## Short problem
Each entry below is to be duplicated verbatim.

## 3D scene scripts
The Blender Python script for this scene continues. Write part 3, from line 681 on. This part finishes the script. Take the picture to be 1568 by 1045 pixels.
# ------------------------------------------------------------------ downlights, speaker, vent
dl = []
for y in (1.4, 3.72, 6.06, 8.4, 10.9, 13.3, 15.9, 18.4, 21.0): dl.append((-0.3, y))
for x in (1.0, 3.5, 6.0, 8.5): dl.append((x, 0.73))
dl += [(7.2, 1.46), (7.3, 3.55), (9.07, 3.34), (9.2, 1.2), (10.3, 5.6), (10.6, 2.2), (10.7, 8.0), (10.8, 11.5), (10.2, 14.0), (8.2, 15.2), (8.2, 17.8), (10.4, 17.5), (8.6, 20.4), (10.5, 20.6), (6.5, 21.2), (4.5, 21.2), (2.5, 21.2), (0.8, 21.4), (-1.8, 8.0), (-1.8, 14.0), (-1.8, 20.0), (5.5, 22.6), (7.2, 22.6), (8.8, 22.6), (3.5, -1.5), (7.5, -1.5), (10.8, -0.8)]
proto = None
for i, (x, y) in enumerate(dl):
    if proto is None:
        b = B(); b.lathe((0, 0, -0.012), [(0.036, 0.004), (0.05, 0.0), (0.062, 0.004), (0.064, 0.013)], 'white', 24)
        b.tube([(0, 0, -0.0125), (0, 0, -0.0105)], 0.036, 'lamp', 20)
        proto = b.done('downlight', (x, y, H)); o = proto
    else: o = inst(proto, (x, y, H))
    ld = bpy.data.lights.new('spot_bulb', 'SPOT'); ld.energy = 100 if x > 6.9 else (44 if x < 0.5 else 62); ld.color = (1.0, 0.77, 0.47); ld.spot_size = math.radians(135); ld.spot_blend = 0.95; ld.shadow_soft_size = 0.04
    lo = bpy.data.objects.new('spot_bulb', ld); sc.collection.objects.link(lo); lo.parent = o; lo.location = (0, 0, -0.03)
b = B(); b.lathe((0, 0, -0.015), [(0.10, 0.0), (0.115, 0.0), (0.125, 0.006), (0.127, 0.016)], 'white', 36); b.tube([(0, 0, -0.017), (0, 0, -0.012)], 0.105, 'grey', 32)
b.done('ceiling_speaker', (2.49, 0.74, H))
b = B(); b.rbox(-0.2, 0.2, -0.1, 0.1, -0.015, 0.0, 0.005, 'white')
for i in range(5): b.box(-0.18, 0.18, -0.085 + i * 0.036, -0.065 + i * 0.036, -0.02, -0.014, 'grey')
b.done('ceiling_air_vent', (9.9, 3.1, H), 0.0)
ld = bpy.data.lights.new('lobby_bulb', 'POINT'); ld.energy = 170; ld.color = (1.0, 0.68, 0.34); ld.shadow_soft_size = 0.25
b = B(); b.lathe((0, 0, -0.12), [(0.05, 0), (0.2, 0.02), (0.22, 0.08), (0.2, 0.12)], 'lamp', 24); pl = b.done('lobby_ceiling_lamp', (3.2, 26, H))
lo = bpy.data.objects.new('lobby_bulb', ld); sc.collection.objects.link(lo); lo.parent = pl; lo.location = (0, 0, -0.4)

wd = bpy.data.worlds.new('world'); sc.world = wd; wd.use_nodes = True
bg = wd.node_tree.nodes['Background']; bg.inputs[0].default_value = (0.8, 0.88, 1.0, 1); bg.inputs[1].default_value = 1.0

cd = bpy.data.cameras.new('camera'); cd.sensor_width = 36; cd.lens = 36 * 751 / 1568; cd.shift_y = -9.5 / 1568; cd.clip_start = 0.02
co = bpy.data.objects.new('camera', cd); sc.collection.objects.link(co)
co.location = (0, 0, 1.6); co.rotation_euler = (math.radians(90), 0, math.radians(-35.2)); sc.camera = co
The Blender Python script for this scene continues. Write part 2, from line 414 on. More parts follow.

## Result
The Blender Python script for this scene continues. Write part 3, from line 681 on. This part finishes the script. Take the picture to be 1568 by 1045 pixels.
# ------------------------------------------------------------------ downlights, speaker, vent
dl = []
for y in (1.4, 3.72, 6.06, 8.4, 10.9, 13.3, 15.9, 18.4, 21.0): dl.append((-0.3, y))
for x in (1.0, 3.5, 6.0, 8.5): dl.append((x, 0.73))
dl += [(7.2, 1.46), (7.3, 3.55), (9.07, 3.34), (9.2, 1.2), (10.3, 5.6), (10.6, 2.2), (10.7, 8.0), (10.8, 11.5), (10.2, 14.0), (8.2, 15.2), (8.2, 17.8), (10.4, 17.5), (8.6, 20.4), (10.5, 20.6), (6.5, 21.2), (4.5, 21.2), (2.5, 21.2), (0.8, 21.4), (-1.8, 8.0), (-1.8, 14.0), (-1.8, 20.0), (5.5, 22.6), (7.2, 22.6), (8.8, 22.6), (3.5, -1.5), (7.5, -1.5), (10.8, -0.8)]
proto = None
for i, (x, y) in enumerate(dl):
    if proto is None:
        b = B(); b.lathe((0, 0, -0.012), [(0.036, 0.004), (0.05, 0.0), (0.062, 0.004), (0.064, 0.013)], 'white', 24)
        b.tube([(0, 0, -0.0125), (0, 0, -0.0105)], 0.036, 'lamp', 20)
        proto = b.done('downlight', (x, y, H)); o = proto
    else: o = inst(proto, (x, y, H))
    ld = bpy.data.lights.new('spot_bulb', 'SPOT'); ld.energy = 100 if x > 6.9 else (44 if x < 0.5 else 62); ld.color = (1.0, 0.77, 0.47); ld.spot_size = math.radians(135); ld.spot_blend = 0.95; ld.shadow_soft_size = 0.04
    lo = bpy.data.objects.new('spot_bulb', ld); sc.collection.objects.link(lo); lo.parent = o; lo.location = (0, 0, -0.03)
b = B(); b.lathe((0, 0, -0.015), [(0.10, 0.0), (0.115, 0.0), (0.125, 0.006), (0.127, 0.016)], 'white', 36); b.tube([(0, 0, -0.017), (0, 0, -0.012)], 0.105, 'grey', 32)
b.done('ceiling_speaker', (2.49, 0.74, H))
b = B(); b.rbox(-0.2, 0.2, -0.1, 0.1, -0.015, 0.0, 0.005, 'white')
for i in range(5): b.box(-0.18, 0.18, -0.085 + i * 0.036, -0.065 + i * 0.036, -0.02, -0.014, 'grey')
b.done('ceiling_air_vent', (9.9, 3.1, H), 0.0)
ld = bpy.data.lights.new('lobby_bulb', 'POINT'); ld.energy = 170; ld.color = (1.0, 0.68, 0.34); ld.shadow_soft_size = 0.25
b = B(); b.lathe((0, 0, -0.12), [(0.05, 0), (0.2, 0.02), (0.22, 0.08), (0.2, 0.12)], 'lamp', 24); pl = b.done('lobby_ceiling_lamp', (3.2, 26, H))
lo = bpy.data.objects.new('lobby_bulb', ld); sc.collection.objects.link(lo); lo.parent = pl; lo.location = (0, 0, -0.4)

wd = bpy.data.worlds.new('world'); sc.world = wd; wd.use_nodes = True
bg = wd.node_tree.nodes['Background']; bg.inputs[0].default_value = (0.8, 0.88, 1.0, 1); bg.inputs[1].default_value = 1.0

cd = bpy.data.cameras.new('camera'); cd.sensor_width = 36; cd.lens = 36 * 751 / 1568; cd.shift_y = -9.5 / 1568; cd.clip_start = 0.02
co = bpy.data.objects.new('camera', cd); sc.collection.objects.link(co)
co.location = (0, 0, 1.6); co.rotation_euler = (math.radians(90), 0, math.radians(-35.2)); sc.camera = co
The Blender Python script for this scene continues. Write part 2, from line 414 on. More parts follow.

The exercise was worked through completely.